All of this can happen because reading is an unconscious act. For which we don't see letters but words as a whole. The glyphs must be arranged appropriately, in such a natural way that they no longer attract attention, a conscious act. Letter-fitting, in the end, is: making letters invisible.
Practically the letter-fitting work consists in determining all the relative positions of glyphs in a font. Usually, this task consists in determining sidebearing values for any glyph (where the space virtually occupied by a glyph begins and ends), also called spacing, and kerning values for many pairs of glyphs (how much two glyphs relatively displace when one follows the other after spacing). Obviously, spacing and kerning are two components of the same value, as two glyphs' relative position is just one entity. But traditionally the two concepts remained separated.
Ancient metal types had physical support made of solid matter: space physically occupied by a glyph. Kerns were the cuts applied to the rigid support to allow some relative shifting in exceptional cases.
This mental pattern survived the transition to the digital realm: it turned out that spacing and kerning, then become mere database values, were suitable for a compact representation of spatial relations between glyphs. And as such, implemented in new font editing tools. In so introducing the idea that a type designer, now potentially able to manage the entire font production process from start to finish, needed to fill a database with hundreds of sidebearing and thousands of kerning values for every font.
An iterative procedure made of many local micro-decisions, proceeding from local to global. Therefore, a consuming process, based on a tiring steadiness in visualising and keeping a constant idea of the final result. A frustrating job, because it's evident there's something repetitive in it but hard to grasp.
iKern is a mathematical model that describes the white space between the glyphs to determine the reciprocal position of glyphs. It's general, as it doesn't make any kind of assumption about the shape of its boundaries. It's abstract, as it provides structures and information. It's neutral, because it doesn't contain any form of preventive decision or learning about expected results. Since it explains a process-phenomenon, while allowing to make predictions on (numeric) data without using pre-existing data, iKern is a theory in a modern sense.
iKern is also the tool that uses the model to perform letter-fitting work, separating preliminary choices from repetitive tasks, smartly dealing with the former and automating the latter. A tool for evaluating the appropriateness of choices by the quality of the result. The algorithms in iKern identify properties. As long as they are intrinsic to the glyphs' shapes, and so computable, the tool is automatic. When they're not, representing choices to guide the process, and so parameters, the tool is an interface.

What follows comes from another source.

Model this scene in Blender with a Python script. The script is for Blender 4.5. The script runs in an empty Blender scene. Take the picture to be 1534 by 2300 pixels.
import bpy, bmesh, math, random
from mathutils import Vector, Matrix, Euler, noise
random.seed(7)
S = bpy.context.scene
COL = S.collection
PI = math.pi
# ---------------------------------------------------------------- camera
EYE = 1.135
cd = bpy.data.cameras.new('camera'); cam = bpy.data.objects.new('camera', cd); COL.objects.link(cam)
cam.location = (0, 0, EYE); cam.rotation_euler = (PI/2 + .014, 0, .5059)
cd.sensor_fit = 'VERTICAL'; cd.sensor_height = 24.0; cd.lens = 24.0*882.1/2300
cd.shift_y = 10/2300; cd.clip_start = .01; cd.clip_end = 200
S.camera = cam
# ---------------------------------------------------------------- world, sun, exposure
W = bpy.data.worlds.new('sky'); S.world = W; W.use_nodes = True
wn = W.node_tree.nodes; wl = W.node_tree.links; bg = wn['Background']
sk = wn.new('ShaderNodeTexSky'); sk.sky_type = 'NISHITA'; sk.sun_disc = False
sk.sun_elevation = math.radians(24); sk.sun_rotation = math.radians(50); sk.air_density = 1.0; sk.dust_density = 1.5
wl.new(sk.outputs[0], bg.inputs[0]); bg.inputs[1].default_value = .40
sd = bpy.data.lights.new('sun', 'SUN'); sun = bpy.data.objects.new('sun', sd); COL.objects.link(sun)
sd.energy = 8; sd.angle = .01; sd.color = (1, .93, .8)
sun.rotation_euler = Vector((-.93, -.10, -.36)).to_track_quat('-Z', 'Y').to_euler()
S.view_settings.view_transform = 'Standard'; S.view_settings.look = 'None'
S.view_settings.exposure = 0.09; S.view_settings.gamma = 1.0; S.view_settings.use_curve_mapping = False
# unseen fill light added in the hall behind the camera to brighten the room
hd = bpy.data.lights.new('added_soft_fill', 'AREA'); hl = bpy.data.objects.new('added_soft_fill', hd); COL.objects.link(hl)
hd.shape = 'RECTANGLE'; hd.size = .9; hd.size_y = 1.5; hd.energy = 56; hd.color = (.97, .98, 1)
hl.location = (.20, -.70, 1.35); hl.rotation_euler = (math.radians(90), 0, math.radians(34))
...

Acting on parameters implies a different way of thinking:
The set of choices is the minimum that let decide everything—and exposed in a way that makes sense from a micro-typographical perspective. This way, it's possible to test key combinations of glyphs and immediately get a visual response. Parameters get adjusted iteratively until the result thus achieved coincides with the one anticipated by the eye. The goal always remains the same: to get to the desired result. But the process, now, goes from global, the setting of the model, to local, the result.
Finally, iKern is a service offered to type designers and font producers to give excellent letter-fitting to typefaces while avoiding the laborious, burdensome and costly spacing and kerning phase. iKern as a service has been fundamental to iKern as a theory and model, providing an ideal R&D environment, with always different fonts to work on and to experiment with. No good idea could have emerged and developed without this urge to generalise. Over the years, I worked on thousands of fonts, created and scrutinised by hundreds of designers: a unique and unrepeatable human and professional experience.